Collet carried that momentum into the CCS championships the following weekend, but instead of the swimming the 100 free, he took on the 200 free, having swam a qualifying time earlier in the season. He posted the seventh-fastest time in the prelims, 1:42.41, to make the “A” final and dropped his time to 1:42.08 in the final, good for seventh.
“When we were at CCS and he wasn’t thrilled (with his 200 free swim), he started looking at his videos. He was trying to evaluate his stroke (right after the race). Who does that?” Couch said. “I’m sure that was fuel for him (in the 100 back).”
The 100 back race is competed at the back end of schedule, so Collet had plenty of time to stew after his 200 final. By the time he took his place on the starting line for the 100 back, he was looking to make a statement.

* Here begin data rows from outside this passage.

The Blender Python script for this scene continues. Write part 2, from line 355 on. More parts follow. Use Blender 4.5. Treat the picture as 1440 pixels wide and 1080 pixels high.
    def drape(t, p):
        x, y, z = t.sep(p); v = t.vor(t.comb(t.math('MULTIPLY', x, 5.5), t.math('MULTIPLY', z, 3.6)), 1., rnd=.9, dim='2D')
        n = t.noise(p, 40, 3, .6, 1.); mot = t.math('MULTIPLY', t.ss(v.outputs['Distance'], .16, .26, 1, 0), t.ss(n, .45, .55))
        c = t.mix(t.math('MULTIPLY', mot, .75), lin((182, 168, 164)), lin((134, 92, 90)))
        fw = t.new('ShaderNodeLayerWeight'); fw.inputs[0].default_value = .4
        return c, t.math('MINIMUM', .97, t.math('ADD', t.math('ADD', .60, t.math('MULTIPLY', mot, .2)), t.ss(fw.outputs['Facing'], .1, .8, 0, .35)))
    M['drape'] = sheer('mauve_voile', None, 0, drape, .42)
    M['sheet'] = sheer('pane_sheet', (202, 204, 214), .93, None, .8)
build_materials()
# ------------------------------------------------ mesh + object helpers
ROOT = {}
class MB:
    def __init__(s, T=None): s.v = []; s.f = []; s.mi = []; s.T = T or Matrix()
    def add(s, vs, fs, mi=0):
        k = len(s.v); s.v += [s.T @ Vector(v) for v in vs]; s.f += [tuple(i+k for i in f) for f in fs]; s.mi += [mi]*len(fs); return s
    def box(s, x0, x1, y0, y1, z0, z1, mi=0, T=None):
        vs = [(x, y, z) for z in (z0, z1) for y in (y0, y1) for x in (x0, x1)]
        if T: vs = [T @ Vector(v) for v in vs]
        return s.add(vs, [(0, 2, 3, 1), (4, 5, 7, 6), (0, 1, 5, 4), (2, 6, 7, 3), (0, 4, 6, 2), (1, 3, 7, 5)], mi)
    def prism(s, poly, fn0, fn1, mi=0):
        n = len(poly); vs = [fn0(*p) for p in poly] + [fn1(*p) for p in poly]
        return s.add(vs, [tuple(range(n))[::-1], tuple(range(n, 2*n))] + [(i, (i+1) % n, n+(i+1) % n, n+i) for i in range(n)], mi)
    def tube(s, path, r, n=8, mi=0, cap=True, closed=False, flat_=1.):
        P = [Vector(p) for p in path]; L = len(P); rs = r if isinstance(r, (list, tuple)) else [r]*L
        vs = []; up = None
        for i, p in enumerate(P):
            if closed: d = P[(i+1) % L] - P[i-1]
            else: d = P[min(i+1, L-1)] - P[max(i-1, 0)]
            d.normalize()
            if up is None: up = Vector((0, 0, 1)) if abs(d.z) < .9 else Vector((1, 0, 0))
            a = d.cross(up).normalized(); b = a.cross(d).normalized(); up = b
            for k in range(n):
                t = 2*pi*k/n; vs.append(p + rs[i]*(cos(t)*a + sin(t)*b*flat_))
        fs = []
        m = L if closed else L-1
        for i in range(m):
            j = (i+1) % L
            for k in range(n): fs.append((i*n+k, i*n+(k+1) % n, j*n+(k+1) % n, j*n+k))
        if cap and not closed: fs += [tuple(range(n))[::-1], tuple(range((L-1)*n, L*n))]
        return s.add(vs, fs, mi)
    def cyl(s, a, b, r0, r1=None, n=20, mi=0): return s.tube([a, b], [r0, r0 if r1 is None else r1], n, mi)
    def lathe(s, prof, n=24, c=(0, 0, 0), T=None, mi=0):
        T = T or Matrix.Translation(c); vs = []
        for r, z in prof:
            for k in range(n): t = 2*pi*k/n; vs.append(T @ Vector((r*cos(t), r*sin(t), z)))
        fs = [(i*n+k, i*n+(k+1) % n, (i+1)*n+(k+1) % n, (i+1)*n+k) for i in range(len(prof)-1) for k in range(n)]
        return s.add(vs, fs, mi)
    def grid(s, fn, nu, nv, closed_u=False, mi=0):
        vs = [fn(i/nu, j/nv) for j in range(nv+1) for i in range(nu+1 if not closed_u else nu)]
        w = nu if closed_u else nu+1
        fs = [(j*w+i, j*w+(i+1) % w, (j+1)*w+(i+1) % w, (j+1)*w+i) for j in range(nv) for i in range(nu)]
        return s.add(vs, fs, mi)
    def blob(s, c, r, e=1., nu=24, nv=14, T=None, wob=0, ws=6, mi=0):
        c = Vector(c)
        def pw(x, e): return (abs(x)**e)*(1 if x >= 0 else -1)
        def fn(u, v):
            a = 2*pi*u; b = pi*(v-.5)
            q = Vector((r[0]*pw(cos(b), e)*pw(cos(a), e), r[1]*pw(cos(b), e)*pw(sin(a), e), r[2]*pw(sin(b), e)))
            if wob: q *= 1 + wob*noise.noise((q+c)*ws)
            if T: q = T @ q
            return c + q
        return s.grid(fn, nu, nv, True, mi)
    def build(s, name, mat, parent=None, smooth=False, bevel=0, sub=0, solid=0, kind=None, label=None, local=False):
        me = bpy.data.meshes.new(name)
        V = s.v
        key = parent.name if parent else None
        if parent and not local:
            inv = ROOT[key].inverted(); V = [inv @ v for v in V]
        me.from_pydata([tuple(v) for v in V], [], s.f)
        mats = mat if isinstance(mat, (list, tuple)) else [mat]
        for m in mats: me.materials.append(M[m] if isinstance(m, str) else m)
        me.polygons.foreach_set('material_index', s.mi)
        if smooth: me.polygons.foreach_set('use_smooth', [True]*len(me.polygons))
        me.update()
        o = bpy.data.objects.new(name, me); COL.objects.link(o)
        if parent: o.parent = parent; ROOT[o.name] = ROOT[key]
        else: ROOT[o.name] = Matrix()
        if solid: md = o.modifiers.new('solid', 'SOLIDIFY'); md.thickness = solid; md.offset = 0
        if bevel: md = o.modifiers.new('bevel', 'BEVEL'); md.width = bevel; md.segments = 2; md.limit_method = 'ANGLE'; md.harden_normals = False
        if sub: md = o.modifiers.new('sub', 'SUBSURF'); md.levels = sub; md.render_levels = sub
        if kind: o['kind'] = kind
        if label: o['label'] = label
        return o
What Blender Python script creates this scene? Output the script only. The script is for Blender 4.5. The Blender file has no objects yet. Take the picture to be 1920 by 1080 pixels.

He and Crystal’s Bennet Lacerte tied for the fastest qualifying time, with both swimming 49.97 in the prelims. Lacerte would drop almost half a second in the final, posting a 49.49, but he couldn’t catch Collet, who captured the title with a 49.31.
While that qualified Collet for the state meet, he gave up his spot, citing school and an unusually long taper for his decision. Tapering means a swimmer cuts back on heavy training so as to be fresh for championship races. It’s a delicate balance and if done incorrectly, can have a severe impact on performance.
“The plan the entire time was not to go to state,” Collet said. “I tapered for two weeks leading up CCS. For me, that’s about the time my body needs to reach peak. If I tapered another week, I don’t think that would have been pretty. The plan next year is to go to state and taper differently.”
As far as school goes, he simply did not want to miss any more time and on the Friday of the state preliminaries, he had an important math test which would have decided his final grade in the class.
“The academics, the entire [season], was hard to balance,” Collet said. “At state, you’d have to miss one day (of class), but I had a math test. For me, academics always comes first, so I had to choose that.”
Now that the high school season is over, Collet will focus on swimming with his club team, Ladera Oaks, as he begins training for the junior nationals later this summer.
Naturally, college is on the horizon for Collet, with Stanford being the dream school. But his recruiting won’t take off in earnest until next year and any talk of anything beyond that is a little too far in the distance.
“Right now, the goal is to take one step at a time,” Collet said.